No gratitude for Latitude as $4bn IPO flops
A call from Latitude Financial Services chairman Mike Tilley mid-morning yesterday would have ruined the day of the team of investment bankers who had worked for the best of part of year to prepare the company to float.
The decision to shelve the IPO, which could have been worth up to $4 billion, was only made in the past few days, despite weeks of speculation the deal would be put on hold.
For UBS, Goldman Sachs and Deutsche Bank the decision means there will be no payday for working on one of the biggest floats of the year. Macquarie Capital was bought in late on the deal, along with retail brokers to try to get a deal done. The banks will remain mandated by Latitude but sources say another tilt at a float could be at least a year away.

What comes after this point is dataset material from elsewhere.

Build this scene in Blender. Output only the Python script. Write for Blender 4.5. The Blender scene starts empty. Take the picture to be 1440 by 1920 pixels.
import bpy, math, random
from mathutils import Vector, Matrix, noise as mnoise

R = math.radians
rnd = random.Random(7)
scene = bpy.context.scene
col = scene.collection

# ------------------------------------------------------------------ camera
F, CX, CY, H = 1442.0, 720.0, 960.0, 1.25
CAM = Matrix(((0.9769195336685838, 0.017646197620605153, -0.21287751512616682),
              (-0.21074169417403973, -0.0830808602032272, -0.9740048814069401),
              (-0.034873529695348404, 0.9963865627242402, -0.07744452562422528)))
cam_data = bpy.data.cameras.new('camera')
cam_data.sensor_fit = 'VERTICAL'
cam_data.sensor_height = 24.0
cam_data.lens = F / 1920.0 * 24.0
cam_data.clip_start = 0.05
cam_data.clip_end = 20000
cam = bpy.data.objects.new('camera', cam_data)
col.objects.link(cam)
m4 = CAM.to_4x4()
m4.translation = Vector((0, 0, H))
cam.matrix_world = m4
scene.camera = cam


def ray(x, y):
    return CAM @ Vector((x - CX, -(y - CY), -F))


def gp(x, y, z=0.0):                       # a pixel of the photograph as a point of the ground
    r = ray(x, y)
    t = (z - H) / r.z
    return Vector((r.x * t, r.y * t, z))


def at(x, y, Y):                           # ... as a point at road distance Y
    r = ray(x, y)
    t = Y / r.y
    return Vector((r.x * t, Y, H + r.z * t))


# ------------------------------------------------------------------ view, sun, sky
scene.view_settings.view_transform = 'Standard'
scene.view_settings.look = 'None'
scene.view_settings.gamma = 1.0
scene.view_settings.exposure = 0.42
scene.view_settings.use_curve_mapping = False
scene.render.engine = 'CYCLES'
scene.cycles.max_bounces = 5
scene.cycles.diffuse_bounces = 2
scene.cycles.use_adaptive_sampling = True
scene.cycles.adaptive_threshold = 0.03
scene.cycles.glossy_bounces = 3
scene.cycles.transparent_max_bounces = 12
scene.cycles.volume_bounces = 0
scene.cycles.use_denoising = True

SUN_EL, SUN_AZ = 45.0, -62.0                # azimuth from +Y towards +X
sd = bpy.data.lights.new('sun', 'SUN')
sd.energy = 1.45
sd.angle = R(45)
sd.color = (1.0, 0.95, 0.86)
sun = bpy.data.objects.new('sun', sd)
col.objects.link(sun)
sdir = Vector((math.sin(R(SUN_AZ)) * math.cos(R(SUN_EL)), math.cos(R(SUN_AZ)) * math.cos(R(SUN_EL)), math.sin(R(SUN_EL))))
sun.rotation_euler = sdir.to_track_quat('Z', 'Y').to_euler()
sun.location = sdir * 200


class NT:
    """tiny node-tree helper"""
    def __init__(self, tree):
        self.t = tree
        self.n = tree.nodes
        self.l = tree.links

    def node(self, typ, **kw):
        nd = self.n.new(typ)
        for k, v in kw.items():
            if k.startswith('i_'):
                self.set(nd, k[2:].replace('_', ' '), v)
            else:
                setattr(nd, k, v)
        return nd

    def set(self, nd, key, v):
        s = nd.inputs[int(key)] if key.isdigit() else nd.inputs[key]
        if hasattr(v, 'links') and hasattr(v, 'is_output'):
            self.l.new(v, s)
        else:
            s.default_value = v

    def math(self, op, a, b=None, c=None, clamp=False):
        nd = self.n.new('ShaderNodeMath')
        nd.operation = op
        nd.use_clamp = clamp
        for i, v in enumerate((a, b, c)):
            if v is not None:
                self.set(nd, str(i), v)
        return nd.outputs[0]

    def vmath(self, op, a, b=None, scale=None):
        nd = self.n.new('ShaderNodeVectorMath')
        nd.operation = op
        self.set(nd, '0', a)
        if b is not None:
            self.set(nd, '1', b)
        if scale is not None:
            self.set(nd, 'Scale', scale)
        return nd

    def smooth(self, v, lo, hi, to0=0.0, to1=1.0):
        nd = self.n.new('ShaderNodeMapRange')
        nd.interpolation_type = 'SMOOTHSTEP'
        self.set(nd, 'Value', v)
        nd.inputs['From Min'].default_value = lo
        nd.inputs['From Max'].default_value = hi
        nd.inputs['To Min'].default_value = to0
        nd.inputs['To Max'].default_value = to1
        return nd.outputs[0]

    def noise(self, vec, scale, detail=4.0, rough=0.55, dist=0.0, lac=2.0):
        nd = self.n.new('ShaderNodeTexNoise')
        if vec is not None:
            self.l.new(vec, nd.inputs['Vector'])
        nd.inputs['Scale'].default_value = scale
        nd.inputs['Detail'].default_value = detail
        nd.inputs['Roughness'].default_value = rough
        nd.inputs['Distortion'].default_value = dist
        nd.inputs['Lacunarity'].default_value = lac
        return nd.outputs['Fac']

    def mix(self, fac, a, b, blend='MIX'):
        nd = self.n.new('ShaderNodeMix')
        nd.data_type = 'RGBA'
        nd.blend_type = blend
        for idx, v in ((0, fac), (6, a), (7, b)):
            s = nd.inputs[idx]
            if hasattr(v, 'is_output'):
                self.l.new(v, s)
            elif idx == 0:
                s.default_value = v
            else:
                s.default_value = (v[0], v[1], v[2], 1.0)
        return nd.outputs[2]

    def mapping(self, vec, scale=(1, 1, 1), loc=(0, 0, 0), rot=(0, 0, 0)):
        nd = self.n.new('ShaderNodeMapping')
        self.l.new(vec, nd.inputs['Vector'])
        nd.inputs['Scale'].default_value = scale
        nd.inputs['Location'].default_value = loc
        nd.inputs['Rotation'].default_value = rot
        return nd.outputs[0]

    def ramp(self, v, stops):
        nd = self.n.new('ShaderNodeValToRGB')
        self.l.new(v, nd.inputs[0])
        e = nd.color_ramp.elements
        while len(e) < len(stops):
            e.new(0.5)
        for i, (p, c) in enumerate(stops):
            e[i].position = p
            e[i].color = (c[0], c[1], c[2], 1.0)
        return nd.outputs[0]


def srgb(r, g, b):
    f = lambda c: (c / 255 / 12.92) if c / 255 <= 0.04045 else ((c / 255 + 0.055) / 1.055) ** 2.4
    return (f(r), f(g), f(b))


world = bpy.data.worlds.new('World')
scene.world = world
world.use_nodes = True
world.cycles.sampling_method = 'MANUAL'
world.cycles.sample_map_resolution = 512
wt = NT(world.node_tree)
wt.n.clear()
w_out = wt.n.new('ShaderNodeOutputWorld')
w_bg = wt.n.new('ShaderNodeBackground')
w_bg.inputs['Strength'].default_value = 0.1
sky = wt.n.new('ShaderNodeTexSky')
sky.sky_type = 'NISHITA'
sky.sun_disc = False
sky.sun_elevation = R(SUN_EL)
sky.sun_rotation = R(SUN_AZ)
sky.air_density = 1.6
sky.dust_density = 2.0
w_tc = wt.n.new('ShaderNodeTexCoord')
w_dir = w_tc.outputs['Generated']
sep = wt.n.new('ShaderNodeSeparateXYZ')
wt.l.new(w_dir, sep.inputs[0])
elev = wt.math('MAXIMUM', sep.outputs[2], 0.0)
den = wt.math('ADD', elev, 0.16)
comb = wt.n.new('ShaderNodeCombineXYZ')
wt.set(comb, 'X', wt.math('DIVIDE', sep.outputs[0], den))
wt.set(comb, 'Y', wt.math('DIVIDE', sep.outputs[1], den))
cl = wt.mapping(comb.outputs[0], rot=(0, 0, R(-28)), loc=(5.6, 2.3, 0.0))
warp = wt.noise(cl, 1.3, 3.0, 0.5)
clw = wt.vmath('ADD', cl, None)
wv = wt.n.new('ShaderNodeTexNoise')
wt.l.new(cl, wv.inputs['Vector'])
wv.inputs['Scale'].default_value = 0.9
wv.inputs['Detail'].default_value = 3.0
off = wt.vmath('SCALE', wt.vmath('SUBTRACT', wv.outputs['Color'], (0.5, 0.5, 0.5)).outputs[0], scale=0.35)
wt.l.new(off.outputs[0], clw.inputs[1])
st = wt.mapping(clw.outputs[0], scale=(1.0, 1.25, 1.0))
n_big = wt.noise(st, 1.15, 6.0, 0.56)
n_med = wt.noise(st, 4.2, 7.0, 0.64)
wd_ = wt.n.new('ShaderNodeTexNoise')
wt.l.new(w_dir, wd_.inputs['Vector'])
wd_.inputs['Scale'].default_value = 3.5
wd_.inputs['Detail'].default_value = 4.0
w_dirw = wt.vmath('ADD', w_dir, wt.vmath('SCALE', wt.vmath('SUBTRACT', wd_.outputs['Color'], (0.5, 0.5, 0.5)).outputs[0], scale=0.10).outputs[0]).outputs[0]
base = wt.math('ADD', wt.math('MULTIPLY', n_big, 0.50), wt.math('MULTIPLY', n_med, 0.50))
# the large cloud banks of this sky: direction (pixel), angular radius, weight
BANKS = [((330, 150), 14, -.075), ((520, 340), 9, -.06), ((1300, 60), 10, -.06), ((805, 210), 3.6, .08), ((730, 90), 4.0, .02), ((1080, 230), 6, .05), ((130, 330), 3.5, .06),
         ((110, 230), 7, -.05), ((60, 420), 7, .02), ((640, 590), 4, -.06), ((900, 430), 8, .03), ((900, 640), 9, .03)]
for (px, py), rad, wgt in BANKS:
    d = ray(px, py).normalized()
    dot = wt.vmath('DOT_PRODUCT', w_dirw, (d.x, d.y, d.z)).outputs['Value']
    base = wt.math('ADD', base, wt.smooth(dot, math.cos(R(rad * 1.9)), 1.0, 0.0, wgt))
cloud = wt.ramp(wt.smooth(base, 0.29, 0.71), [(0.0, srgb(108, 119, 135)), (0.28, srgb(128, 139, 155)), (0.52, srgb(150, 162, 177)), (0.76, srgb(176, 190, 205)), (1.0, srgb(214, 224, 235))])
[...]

There are now questions over exactly why it took Latitude and its advisers so long to realise that the royal commission would dent the appetite of investors for a financial services stock in the current climate.
The army of bankers reportedly believed a deal could be done but the wave of negative sentiment proved too strong in the end.
Meanwhile, the ongoing uncertainty in world markets 10 years on from the global financial crisis has prompted a sharp fall in the number of companies looking to list this year.
A major survey from EY has found that 1000 companies have turned to the public markets in the first nine months of 2018, down 18 per cent on the same time last year.
In Australia, the global trend is playing out and it’s a situation that equity capital market bankers are hoping will change in the final few months of the year.
A report from Deloitte found that in the first half of this year 40 companies listed on the ASX and raised $1.8bn, down from 57 at the same time last year.
On the global front, the listings so far in 2018 have been worth $US145.1bn, which was up 9 per cent as the result of some major deals unfolding in Asian markets.
In the third quarter, there was 302 IPOs worth $US47.1bn, which was down 22 per cent on the number of individual deals. However, the value of the transactions was up 9 per cent compared to last year.
The EY report found that the technology, industrials and healthcare sectors were the most prevalent listings in the first three quarters, with deals worth about $US63bn.
The volume of deals in the Asia-Pacific region has soared in the past three quarter, due to a rush of large Hong Kong deals.